MATERIAL FOR THE TASK.
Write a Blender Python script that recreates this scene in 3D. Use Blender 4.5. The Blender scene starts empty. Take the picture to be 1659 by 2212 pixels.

--

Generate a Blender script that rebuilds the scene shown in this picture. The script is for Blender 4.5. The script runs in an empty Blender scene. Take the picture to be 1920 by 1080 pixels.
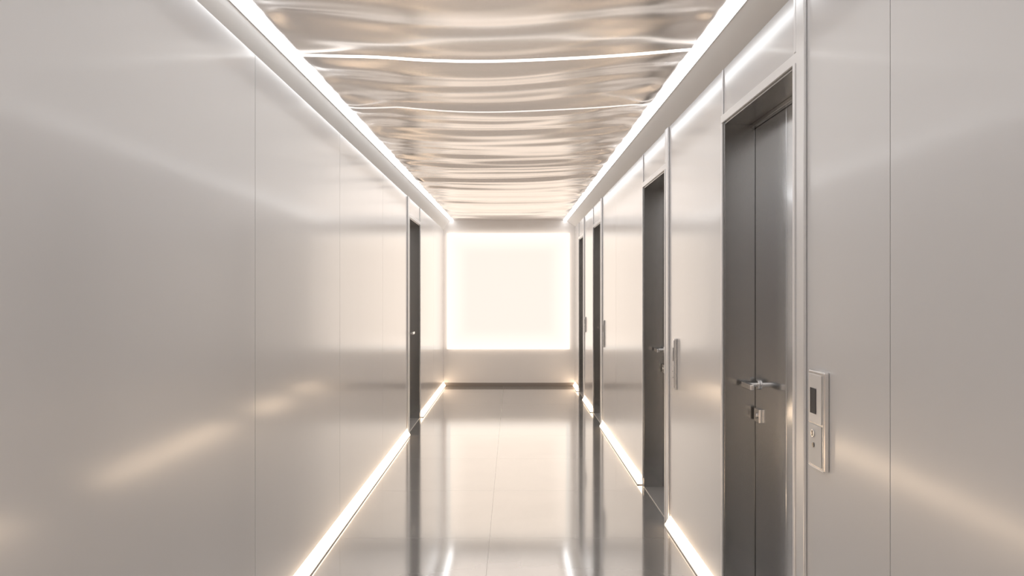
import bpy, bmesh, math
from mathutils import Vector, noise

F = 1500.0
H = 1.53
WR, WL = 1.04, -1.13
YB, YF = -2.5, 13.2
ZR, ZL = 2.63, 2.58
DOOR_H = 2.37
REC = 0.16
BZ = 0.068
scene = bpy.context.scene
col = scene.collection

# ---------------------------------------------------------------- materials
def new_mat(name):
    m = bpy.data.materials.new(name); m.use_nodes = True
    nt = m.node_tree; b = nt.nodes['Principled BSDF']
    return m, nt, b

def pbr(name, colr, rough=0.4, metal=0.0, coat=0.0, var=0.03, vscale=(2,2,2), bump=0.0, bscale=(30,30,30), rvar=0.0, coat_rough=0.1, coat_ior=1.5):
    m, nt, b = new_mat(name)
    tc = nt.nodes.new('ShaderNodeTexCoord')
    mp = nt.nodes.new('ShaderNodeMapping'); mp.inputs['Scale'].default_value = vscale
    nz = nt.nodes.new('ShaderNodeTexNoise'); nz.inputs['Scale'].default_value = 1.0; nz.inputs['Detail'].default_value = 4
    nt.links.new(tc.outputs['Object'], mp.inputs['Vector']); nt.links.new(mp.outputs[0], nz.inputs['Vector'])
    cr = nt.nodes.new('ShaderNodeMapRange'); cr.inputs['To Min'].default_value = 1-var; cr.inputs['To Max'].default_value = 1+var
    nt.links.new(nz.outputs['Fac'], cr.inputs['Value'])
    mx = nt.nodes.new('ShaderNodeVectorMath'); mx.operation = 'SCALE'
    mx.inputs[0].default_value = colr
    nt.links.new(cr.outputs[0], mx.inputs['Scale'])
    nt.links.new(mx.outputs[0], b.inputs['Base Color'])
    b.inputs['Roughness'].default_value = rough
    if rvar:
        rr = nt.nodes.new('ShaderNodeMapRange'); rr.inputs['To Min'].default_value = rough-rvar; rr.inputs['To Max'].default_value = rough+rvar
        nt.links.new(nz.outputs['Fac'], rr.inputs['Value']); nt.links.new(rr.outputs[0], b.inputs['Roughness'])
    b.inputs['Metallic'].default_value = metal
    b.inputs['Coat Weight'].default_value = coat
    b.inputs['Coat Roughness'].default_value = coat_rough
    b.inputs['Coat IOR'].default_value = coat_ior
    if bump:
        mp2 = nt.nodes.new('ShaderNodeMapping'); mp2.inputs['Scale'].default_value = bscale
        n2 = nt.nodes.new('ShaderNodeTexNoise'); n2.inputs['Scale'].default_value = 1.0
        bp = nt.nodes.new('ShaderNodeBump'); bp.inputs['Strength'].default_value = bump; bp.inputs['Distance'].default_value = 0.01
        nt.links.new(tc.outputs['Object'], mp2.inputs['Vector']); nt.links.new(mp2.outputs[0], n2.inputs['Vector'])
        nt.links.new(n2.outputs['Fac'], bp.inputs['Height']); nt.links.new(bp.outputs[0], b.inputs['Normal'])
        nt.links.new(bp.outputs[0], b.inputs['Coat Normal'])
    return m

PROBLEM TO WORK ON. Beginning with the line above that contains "Generate a Blender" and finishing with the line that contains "return m, nt, b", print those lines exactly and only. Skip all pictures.

TASK SOLUTION.
Generate a Blender script that rebuilds the scene shown in this picture. The script is for Blender 4.5. The script runs in an empty Blender scene. Take the picture to be 1920 by 1080 pixels.
import bpy, bmesh, math
from mathutils import Vector, noise

F = 1500.0
H = 1.53
WR, WL = 1.04, -1.13
YB, YF = -2.5, 13.2
ZR, ZL = 2.63, 2.58
DOOR_H = 2.37
REC = 0.16
BZ = 0.068
scene = bpy.context.scene
col = scene.collection

# ---------------------------------------------------------------- materials
def new_mat(name):
    m = bpy.data.materials.new(name); m.use_nodes = True
    nt = m.node_tree; b = nt.nodes['Principled BSDF']
    return m, nt, b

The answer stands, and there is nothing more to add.